• The exercise
Copy from the first line below down to and including the line with "1.0, -0.60)).to_track_quat('-Z', 'Y').to_euler()". Skip the pictures.

>>>

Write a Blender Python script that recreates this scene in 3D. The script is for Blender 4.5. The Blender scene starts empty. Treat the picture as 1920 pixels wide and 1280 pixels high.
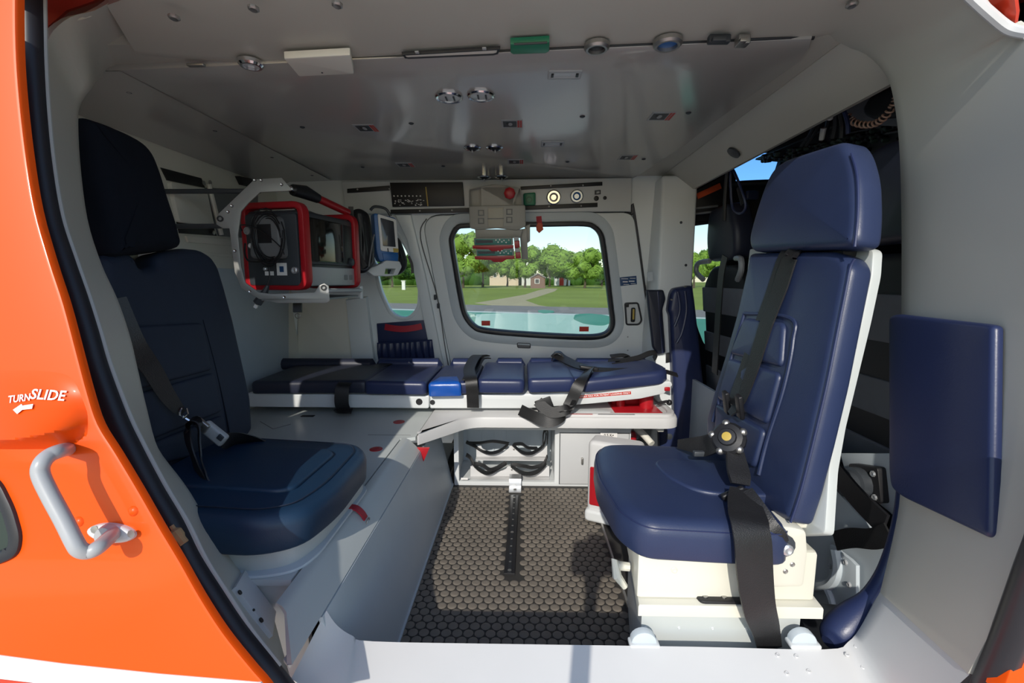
import bpy, bmesh, math, random
from mathutils import Vector, Matrix, noise
from mathutils.geometry import tessellate_polygon
random.seed(7)
SC = bpy.context.scene
COL = SC.collection
V = Vector

# ------------------------------------------------------------------ camera
CAM_H, PITCH, YAW, FPX = 0.824, math.radians(7.68), math.radians(1.34), 853.33
FWD = V((-math.sin(YAW) * math.cos(PITCH), math.cos(YAW) * math.cos(PITCH), -math.sin(PITCH)))
RGT = V((math.cos(YAW), math.sin(YAW), 0))
UPV = RGT.cross(FWD)
EYE = V((0, 0, CAM_H))
cam_d = bpy.data.cameras.new('camera')
cam_d.lens = 16.0
cam_d.sensor_width = 36.0
cam_d.clip_start = 0.02
cam_d.clip_end = 1000
cam = bpy.data.objects.new('camera', cam_d)
COL.objects.link(cam)
cam.matrix_world = Matrix((
    (RGT.x, UPV.x, -FWD.x, EYE.x),
    (RGT.y, UPV.y, -FWD.y, EYE.y),
    (RGT.z, UPV.z, -FWD.z, EYE.z),
    (0, 0, 0, 1)))
SC.camera = cam

# ------------------------------------------------------------------ sky, sun, exposure
world = bpy.data.worlds.new('sky')
SC.world = world
world.use_nodes = True
wn, wl = world.node_tree.nodes, world.node_tree.links
wn.clear()
w_out = wn.new('ShaderNodeOutputWorld')
w_bg = wn.new('ShaderNodeBackground')
w_sky = wn.new('ShaderNodeTexSky')
w_sky.sky_type = 'NISHITA'
w_sky.sun_disc = False
w_sky.sun_elevation = math.atan2(0.60, math.hypot(0.20, 1.0))
w_sky.sun_rotation = math.atan2(-0.20, -1.0)
w_sky.air_density = 1.0
w_sky.dust_density = 0.5
w_sky.ozone_density = 1.5
wl.new(w_sky.outputs['Color'], w_bg.inputs['Color'])
wl.new(w_bg.outputs[0], w_out.inputs['Surface'])
w_bg.inputs['Strength'].default_value = 0.17

sun_d = bpy.data.lights.new('sun', 'SUN')
sun_d.energy = 2.9
sun_d.angle = math.radians(0.55)
sun_d.color = (1.0, 0.94, 0.84)
sun = bpy.data.objects.new('sun', sun_d)
COL.objects.link(sun)
sun.location = (-3, -8, 6)
sun.rotation_euler = V((0.20, 1.0, -0.60)).to_track_quat('-Z', 'Y').to_euler()

SC.view_settings.view_transform = 'Standard'
SC.view_settings.look = 'None'
SC.view_settings.gamma = 1.0
SC.view_settings.use_curve_mapping = False
SC.view_settings.exposure = 0.28
SC.cycles.max_bounces = 10
SC.cycles.diffuse_bounces = 6
SC.cycles.transparent_max_bounces = 12
SC.cycles.use_denoising = True


# ------------------------------------------------------------------ measuring: a sight line meets a real surface
def ray(px, py):
    return FWD + RGT * ((px - 960) / FPX) - UPV * ((py - 640) / FPX)


def aY(px, py, y):
    d = ray(px, py)
    return EYE + d * (y / d.y)


def aX(px, py, x):
    d = ray(px, py)
    return EYE + d * (x / d.x)


def aZ(px, py, z):
    d = ray(px, py)
    return EYE + d * ((z - CAM_H) / d.z)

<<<

• Answer to the task
Write a Blender Python script that recreates this scene in 3D. The script is for Blender 4.5. The Blender scene starts empty. Treat the picture as 1920 pixels wide and 1280 pixels high.
import bpy, bmesh, math, random
from mathutils import Vector, Matrix, noise
from mathutils.geometry import tessellate_polygon
random.seed(7)
SC = bpy.context.scene
COL = SC.collection
V = Vector

# ------------------------------------------------------------------ camera
CAM_H, PITCH, YAW, FPX = 0.824, math.radians(7.68), math.radians(1.34), 853.33
FWD = V((-math.sin(YAW) * math.cos(PITCH), math.cos(YAW) * math.cos(PITCH), -math.sin(PITCH)))
RGT = V((math.cos(YAW), math.sin(YAW), 0))
UPV = RGT.cross(FWD)
EYE = V((0, 0, CAM_H))
cam_d = bpy.data.cameras.new('camera')
cam_d.lens = 16.0
cam_d.sensor_width = 36.0
cam_d.clip_start = 0.02
cam_d.clip_end = 1000
cam = bpy.data.objects.new('camera', cam_d)
COL.objects.link(cam)
cam.matrix_world = Matrix((
    (RGT.x, UPV.x, -FWD.x, EYE.x),
    (RGT.y, UPV.y, -FWD.y, EYE.y),
    (RGT.z, UPV.z, -FWD.z, EYE.z),
    (0, 0, 0, 1)))
SC.camera = cam

# ------------------------------------------------------------------ sky, sun, exposure
world = bpy.data.worlds.new('sky')
SC.world = world
world.use_nodes = True
wn, wl = world.node_tree.nodes, world.node_tree.links
wn.clear()
w_out = wn.new('ShaderNodeOutputWorld')
w_bg = wn.new('ShaderNodeBackground')
w_sky = wn.new('ShaderNodeTexSky')
w_sky.sky_type = 'NISHITA'
w_sky.sun_disc = False
w_sky.sun_elevation = math.atan2(0.60, math.hypot(0.20, 1.0))
w_sky.sun_rotation = math.atan2(-0.20, -1.0)
w_sky.air_density = 1.0
w_sky.dust_density = 0.5
w_sky.ozone_density = 1.5
wl.new(w_sky.outputs['Color'], w_bg.inputs['Color'])
wl.new(w_bg.outputs[0], w_out.inputs['Surface'])
w_bg.inputs['Strength'].default_value = 0.17

sun_d = bpy.data.lights.new('sun', 'SUN')
sun_d.energy = 2.9
sun_d.angle = math.radians(0.55)
sun_d.color = (1.0, 0.94, 0.84)
sun = bpy.data.objects.new('sun', sun_d)
COL.objects.link(sun)
sun.location = (-3, -8, 6)
sun.rotation_euler = V((0.20, 1.0, -0.60)).to_track_quat('-Z', 'Y').to_euler()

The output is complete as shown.